■ **Task objective**
Return the lines beginning at the one that contains "mb.build('parapet_lattice', M_LAT, lan);" and continuing to the end of the entries, including both ends, exactly as written and nothing else.
◇ ◇ ◇
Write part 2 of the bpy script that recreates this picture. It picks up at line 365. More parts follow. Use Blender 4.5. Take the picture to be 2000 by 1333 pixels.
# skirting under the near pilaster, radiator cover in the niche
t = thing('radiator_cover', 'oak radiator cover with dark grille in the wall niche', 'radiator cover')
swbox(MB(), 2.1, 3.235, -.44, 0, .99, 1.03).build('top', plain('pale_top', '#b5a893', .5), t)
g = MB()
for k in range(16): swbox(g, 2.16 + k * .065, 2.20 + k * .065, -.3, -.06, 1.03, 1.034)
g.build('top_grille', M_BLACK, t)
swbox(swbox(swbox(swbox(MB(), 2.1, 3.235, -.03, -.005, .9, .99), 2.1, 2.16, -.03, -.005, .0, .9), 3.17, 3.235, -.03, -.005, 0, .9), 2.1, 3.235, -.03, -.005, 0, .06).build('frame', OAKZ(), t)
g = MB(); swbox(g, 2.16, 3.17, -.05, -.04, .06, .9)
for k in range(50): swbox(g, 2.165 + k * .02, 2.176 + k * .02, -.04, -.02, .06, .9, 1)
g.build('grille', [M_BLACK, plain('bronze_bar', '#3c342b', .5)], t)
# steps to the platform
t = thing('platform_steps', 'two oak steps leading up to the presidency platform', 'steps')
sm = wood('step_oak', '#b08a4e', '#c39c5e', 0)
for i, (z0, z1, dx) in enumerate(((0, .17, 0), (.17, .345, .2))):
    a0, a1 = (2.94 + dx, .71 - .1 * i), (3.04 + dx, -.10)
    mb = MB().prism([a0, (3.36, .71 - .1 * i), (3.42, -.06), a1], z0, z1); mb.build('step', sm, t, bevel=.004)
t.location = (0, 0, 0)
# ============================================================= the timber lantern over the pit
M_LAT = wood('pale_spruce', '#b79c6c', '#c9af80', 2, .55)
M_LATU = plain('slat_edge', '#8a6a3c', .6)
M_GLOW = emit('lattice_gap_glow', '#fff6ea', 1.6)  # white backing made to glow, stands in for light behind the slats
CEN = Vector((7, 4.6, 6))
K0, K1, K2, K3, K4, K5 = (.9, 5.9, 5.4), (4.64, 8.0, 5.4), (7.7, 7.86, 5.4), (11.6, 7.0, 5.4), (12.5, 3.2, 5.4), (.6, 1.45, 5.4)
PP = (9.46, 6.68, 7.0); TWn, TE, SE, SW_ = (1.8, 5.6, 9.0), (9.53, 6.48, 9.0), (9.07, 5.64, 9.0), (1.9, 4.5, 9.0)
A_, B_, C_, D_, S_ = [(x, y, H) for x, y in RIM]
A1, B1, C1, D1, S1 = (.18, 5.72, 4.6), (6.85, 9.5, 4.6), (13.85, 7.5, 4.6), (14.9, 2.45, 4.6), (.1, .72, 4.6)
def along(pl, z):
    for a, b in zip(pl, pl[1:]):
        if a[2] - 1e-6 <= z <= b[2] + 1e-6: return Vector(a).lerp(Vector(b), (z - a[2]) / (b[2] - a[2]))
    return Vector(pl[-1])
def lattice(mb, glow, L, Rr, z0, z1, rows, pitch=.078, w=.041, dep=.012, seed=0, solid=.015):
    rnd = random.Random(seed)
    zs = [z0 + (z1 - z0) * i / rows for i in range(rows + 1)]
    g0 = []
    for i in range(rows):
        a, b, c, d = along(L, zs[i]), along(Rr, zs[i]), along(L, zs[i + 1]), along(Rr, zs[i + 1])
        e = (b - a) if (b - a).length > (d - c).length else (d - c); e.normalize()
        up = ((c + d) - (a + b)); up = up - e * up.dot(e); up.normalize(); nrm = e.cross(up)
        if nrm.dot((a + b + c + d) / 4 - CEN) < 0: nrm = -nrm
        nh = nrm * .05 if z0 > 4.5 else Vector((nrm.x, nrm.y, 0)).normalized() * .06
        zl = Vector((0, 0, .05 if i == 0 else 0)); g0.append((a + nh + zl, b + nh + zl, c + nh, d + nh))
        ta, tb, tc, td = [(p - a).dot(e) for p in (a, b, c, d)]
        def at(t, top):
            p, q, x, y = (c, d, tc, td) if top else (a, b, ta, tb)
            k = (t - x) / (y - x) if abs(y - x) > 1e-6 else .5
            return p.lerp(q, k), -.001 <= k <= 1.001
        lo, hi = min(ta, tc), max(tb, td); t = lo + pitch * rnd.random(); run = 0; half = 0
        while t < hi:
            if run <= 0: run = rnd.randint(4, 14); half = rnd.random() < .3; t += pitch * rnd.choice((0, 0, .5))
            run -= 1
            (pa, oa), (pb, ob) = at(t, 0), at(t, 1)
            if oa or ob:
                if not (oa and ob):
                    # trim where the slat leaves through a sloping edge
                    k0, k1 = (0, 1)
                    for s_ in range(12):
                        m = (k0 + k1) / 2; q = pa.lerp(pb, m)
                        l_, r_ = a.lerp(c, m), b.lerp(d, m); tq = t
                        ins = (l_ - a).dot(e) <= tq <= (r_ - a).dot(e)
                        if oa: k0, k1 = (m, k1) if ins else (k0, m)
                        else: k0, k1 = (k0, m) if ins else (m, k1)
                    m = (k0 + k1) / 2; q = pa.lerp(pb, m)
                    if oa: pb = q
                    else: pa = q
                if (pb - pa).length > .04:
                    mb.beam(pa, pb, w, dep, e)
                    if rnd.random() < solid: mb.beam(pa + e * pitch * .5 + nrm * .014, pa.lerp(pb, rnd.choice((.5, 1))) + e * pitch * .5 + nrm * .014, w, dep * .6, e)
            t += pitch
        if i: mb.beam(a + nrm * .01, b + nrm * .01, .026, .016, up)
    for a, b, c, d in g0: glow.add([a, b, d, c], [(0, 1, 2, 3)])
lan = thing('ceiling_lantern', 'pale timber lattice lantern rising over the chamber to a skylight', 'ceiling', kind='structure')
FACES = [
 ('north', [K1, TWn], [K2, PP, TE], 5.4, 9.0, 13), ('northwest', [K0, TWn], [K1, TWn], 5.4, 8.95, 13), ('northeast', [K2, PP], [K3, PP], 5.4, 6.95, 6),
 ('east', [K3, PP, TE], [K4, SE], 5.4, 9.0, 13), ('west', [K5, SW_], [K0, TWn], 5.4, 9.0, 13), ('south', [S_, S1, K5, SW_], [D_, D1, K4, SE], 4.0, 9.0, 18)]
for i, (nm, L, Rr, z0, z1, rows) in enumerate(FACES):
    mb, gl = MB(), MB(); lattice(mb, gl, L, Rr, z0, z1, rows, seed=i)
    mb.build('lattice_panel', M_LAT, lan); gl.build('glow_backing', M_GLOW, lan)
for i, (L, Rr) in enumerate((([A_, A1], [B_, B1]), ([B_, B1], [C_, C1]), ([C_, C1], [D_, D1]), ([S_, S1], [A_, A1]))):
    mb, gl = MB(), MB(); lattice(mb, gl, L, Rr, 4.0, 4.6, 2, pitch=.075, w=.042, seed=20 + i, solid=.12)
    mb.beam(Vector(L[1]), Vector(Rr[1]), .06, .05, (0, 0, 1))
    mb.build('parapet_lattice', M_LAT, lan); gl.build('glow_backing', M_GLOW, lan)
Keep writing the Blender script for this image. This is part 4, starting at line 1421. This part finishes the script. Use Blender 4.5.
◇ ◇ ◇
■ **Complete answer**
    mb.build('parapet_lattice', M_LAT, lan); gl.build('glow_backing', M_GLOW, lan)
Keep writing the Blender script for this image. This is part 4, starting at line 1421. This part finishes the script. Use Blender 4.5.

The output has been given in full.